§ **Work to complete**:
Without omitting anything, return the records precisely as given.

(A run of records)
########################################

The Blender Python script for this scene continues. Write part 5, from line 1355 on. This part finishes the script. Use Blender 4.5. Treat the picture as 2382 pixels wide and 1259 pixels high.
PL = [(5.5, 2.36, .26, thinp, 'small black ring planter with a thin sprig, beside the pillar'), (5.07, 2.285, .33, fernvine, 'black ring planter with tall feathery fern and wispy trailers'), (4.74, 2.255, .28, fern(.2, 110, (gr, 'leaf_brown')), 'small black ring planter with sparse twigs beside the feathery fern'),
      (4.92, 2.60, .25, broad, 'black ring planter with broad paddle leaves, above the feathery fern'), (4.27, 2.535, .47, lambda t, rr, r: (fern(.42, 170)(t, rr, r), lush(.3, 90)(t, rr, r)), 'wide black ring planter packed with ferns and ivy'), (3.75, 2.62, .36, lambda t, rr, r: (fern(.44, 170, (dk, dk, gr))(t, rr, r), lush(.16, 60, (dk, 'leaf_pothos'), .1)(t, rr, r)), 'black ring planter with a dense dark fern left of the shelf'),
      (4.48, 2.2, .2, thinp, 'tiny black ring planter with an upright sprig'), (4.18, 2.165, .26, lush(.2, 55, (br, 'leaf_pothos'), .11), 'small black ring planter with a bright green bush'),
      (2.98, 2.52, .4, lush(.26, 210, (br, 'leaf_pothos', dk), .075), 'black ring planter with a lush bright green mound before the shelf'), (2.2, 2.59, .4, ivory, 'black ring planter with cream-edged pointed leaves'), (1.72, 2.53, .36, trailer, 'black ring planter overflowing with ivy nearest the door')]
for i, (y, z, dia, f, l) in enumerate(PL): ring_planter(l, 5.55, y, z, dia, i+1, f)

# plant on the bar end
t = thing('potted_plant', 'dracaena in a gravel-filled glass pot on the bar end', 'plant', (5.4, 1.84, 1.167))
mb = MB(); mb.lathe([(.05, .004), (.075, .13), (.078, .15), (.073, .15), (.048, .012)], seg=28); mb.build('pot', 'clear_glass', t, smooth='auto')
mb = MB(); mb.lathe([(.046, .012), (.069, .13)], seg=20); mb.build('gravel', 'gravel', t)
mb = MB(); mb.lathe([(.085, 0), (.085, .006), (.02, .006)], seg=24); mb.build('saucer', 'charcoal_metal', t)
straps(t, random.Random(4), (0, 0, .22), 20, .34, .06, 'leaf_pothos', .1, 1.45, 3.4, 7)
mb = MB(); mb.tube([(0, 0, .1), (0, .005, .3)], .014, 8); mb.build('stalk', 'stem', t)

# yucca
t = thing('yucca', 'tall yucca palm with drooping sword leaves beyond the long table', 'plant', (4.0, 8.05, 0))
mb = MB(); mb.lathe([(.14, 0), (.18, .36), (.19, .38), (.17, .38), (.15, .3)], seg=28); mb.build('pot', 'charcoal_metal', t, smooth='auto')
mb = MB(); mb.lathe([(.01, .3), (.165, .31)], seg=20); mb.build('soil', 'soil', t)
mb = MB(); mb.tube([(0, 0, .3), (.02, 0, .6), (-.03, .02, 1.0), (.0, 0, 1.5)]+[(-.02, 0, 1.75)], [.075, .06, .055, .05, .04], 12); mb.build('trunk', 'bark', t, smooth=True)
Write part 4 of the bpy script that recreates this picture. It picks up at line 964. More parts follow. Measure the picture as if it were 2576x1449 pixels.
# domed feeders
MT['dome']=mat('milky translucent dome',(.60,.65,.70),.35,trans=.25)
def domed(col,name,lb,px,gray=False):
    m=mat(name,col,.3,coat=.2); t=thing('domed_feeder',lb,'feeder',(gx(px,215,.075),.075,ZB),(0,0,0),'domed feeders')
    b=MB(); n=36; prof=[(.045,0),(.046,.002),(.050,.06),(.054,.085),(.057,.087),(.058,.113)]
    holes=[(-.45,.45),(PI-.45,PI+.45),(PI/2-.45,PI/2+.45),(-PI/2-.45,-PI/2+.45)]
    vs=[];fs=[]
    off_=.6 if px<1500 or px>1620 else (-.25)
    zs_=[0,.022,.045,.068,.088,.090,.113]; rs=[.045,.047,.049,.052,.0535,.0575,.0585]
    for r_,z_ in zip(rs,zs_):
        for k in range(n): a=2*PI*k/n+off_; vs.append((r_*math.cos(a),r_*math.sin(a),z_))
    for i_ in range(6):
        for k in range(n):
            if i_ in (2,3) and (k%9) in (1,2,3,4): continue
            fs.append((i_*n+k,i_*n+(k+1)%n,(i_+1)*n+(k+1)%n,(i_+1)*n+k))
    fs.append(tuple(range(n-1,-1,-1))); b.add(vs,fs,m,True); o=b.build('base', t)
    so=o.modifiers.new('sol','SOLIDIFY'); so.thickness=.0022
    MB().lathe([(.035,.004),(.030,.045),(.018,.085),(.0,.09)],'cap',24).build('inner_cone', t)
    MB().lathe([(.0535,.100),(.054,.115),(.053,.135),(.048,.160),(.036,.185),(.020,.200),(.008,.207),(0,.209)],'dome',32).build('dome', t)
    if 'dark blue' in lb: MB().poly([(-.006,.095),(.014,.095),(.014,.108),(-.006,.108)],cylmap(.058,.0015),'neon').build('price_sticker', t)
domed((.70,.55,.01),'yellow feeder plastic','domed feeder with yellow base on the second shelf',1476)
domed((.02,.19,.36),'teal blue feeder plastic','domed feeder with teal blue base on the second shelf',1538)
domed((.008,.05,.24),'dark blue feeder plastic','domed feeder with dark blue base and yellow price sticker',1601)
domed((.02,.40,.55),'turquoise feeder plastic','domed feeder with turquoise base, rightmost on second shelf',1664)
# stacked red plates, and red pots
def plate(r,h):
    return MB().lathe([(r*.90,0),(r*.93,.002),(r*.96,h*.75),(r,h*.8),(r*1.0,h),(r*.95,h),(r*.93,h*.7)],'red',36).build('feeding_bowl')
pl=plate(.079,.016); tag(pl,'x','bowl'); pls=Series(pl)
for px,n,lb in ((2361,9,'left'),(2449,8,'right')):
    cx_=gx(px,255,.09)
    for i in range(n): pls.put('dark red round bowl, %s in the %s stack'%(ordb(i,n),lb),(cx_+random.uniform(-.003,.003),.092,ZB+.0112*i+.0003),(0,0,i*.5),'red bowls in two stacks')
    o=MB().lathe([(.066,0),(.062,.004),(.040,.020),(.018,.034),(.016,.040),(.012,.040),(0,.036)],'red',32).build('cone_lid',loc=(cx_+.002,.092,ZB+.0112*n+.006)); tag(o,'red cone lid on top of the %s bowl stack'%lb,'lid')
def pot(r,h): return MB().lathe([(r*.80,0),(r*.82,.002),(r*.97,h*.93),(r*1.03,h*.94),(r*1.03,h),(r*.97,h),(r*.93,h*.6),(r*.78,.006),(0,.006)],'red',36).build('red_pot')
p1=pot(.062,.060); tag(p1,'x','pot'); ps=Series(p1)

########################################

§ **Task response**:
The Blender Python script for this scene continues. Write part 5, from line 1355 on. This part finishes the script. Use Blender 4.5. Treat the picture as 2382 pixels wide and 1259 pixels high.
PL = [(5.5, 2.36, .26, thinp, 'small black ring planter with a thin sprig, beside the pillar'), (5.07, 2.285, .33, fernvine, 'black ring planter with tall feathery fern and wispy trailers'), (4.74, 2.255, .28, fern(.2, 110, (gr, 'leaf_brown')), 'small black ring planter with sparse twigs beside the feathery fern'),
      (4.92, 2.60, .25, broad, 'black ring planter with broad paddle leaves, above the feathery fern'), (4.27, 2.535, .47, lambda t, rr, r: (fern(.42, 170)(t, rr, r), lush(.3, 90)(t, rr, r)), 'wide black ring planter packed with ferns and ivy'), (3.75, 2.62, .36, lambda t, rr, r: (fern(.44, 170, (dk, dk, gr))(t, rr, r), lush(.16, 60, (dk, 'leaf_pothos'), .1)(t, rr, r)), 'black ring planter with a dense dark fern left of the shelf'),
      (4.48, 2.2, .2, thinp, 'tiny black ring planter with an upright sprig'), (4.18, 2.165, .26, lush(.2, 55, (br, 'leaf_pothos'), .11), 'small black ring planter with a bright green bush'),
      (2.98, 2.52, .4, lush(.26, 210, (br, 'leaf_pothos', dk), .075), 'black ring planter with a lush bright green mound before the shelf'), (2.2, 2.59, .4, ivory, 'black ring planter with cream-edged pointed leaves'), (1.72, 2.53, .36, trailer, 'black ring planter overflowing with ivy nearest the door')]
for i, (y, z, dia, f, l) in enumerate(PL): ring_planter(l, 5.55, y, z, dia, i+1, f)

# plant on the bar end
t = thing('potted_plant', 'dracaena in a gravel-filled glass pot on the bar end', 'plant', (5.4, 1.84, 1.167))
mb = MB(); mb.lathe([(.05, .004), (.075, .13), (.078, .15), (.073, .15), (.048, .012)], seg=28); mb.build('pot', 'clear_glass', t, smooth='auto')
mb = MB(); mb.lathe([(.046, .012), (.069, .13)], seg=20); mb.build('gravel', 'gravel', t)
mb = MB(); mb.lathe([(.085, 0), (.085, .006), (.02, .006)], seg=24); mb.build('saucer', 'charcoal_metal', t)
straps(t, random.Random(4), (0, 0, .22), 20, .34, .06, 'leaf_pothos', .1, 1.45, 3.4, 7)
mb = MB(); mb.tube([(0, 0, .1), (0, .005, .3)], .014, 8); mb.build('stalk', 'stem', t)

# yucca
t = thing('yucca', 'tall yucca palm with drooping sword leaves beyond the long table', 'plant', (4.0, 8.05, 0))
mb = MB(); mb.lathe([(.14, 0), (.18, .36), (.19, .38), (.17, .38), (.15, .3)], seg=28); mb.build('pot', 'charcoal_metal', t, smooth='auto')
mb = MB(); mb.lathe([(.01, .3), (.165, .31)], seg=20); mb.build('soil', 'soil', t)
mb = MB(); mb.tube([(0, 0, .3), (.02, 0, .6), (-.03, .02, 1.0), (.0, 0, 1.5)]+[(-.02, 0, 1.75)], [.075, .06, .055, .05, .04], 12); mb.build('trunk', 'bark', t, smooth=True)
Write part 4 of the bpy script that recreates this picture. It picks up at line 964. More parts follow. Measure the picture as if it were 2576x1449 pixels.
# domed feeders
MT['dome']=mat('milky translucent dome',(.60,.65,.70),.35,trans=.25)
def domed(col,name,lb,px,gray=False):
    m=mat(name,col,.3,coat=.2); t=thing('domed_feeder',lb,'feeder',(gx(px,215,.075),.075,ZB),(0,0,0),'domed feeders')
    b=MB(); n=36; prof=[(.045,0),(.046,.002),(.050,.06),(.054,.085),(.057,.087),(.058,.113)]
    holes=[(-.45,.45),(PI-.45,PI+.45),(PI/2-.45,PI/2+.45),(-PI/2-.45,-PI/2+.45)]
    vs=[];fs=[]
    off_=.6 if px<1500 or px>1620 else (-.25)
    zs_=[0,.022,.045,.068,.088,.090,.113]; rs=[.045,.047,.049,.052,.0535,.0575,.0585]
    for r_,z_ in zip(rs,zs_):
        for k in range(n): a=2*PI*k/n+off_; vs.append((r_*math.cos(a),r_*math.sin(a),z_))
    for i_ in range(6):
        for k in range(n):
            if i_ in (2,3) and (k%9) in (1,2,3,4): continue
            fs.append((i_*n+k,i_*n+(k+1)%n,(i_+1)*n+(k+1)%n,(i_+1)*n+k))
    fs.append(tuple(range(n-1,-1,-1))); b.add(vs,fs,m,True); o=b.build('base', t)
    so=o.modifiers.new('sol','SOLIDIFY'); so.thickness=.0022
    MB().lathe([(.035,.004),(.030,.045),(.018,.085),(.0,.09)],'cap',24).build('inner_cone', t)
    MB().lathe([(.0535,.100),(.054,.115),(.053,.135),(.048,.160),(.036,.185),(.020,.200),(.008,.207),(0,.209)],'dome',32).build('dome', t)
    if 'dark blue' in lb: MB().poly([(-.006,.095),(.014,.095),(.014,.108),(-.006,.108)],cylmap(.058,.0015),'neon').build('price_sticker', t)
domed((.70,.55,.01),'yellow feeder plastic','domed feeder with yellow base on the second shelf',1476)
domed((.02,.19,.36),'teal blue feeder plastic','domed feeder with teal blue base on the second shelf',1538)
domed((.008,.05,.24),'dark blue feeder plastic','domed feeder with dark blue base and yellow price sticker',1601)
domed((.02,.40,.55),'turquoise feeder plastic','domed feeder with turquoise base, rightmost on second shelf',1664)
# stacked red plates, and red pots
def plate(r,h):
    return MB().lathe([(r*.90,0),(r*.93,.002),(r*.96,h*.75),(r,h*.8),(r*1.0,h),(r*.95,h),(r*.93,h*.7)],'red',36).build('feeding_bowl')
pl=plate(.079,.016); tag(pl,'x','bowl'); pls=Series(pl)
for px,n,lb in ((2361,9,'left'),(2449,8,'right')):
    cx_=gx(px,255,.09)
    for i in range(n): pls.put('dark red round bowl, %s in the %s stack'%(ordb(i,n),lb),(cx_+random.uniform(-.003,.003),.092,ZB+.0112*i+.0003),(0,0,i*.5),'red bowls in two stacks')
    o=MB().lathe([(.066,0),(.062,.004),(.040,.020),(.018,.034),(.016,.040),(.012,.040),(0,.036)],'red',32).build('cone_lid',loc=(cx_+.002,.092,ZB+.0112*n+.006)); tag(o,'red cone lid on top of the %s bowl stack'%lb,'lid')
def pot(r,h): return MB().lathe([(r*.80,0),(r*.82,.002),(r*.97,h*.93),(r*1.03,h*.94),(r*1.03,h),(r*.97,h),(r*.93,h*.6),(r*.78,.006),(0,.006)],'red',36).build('red_pot')
p1=pot(.062,.060); tag(p1,'x','pot'); ps=Series(p1)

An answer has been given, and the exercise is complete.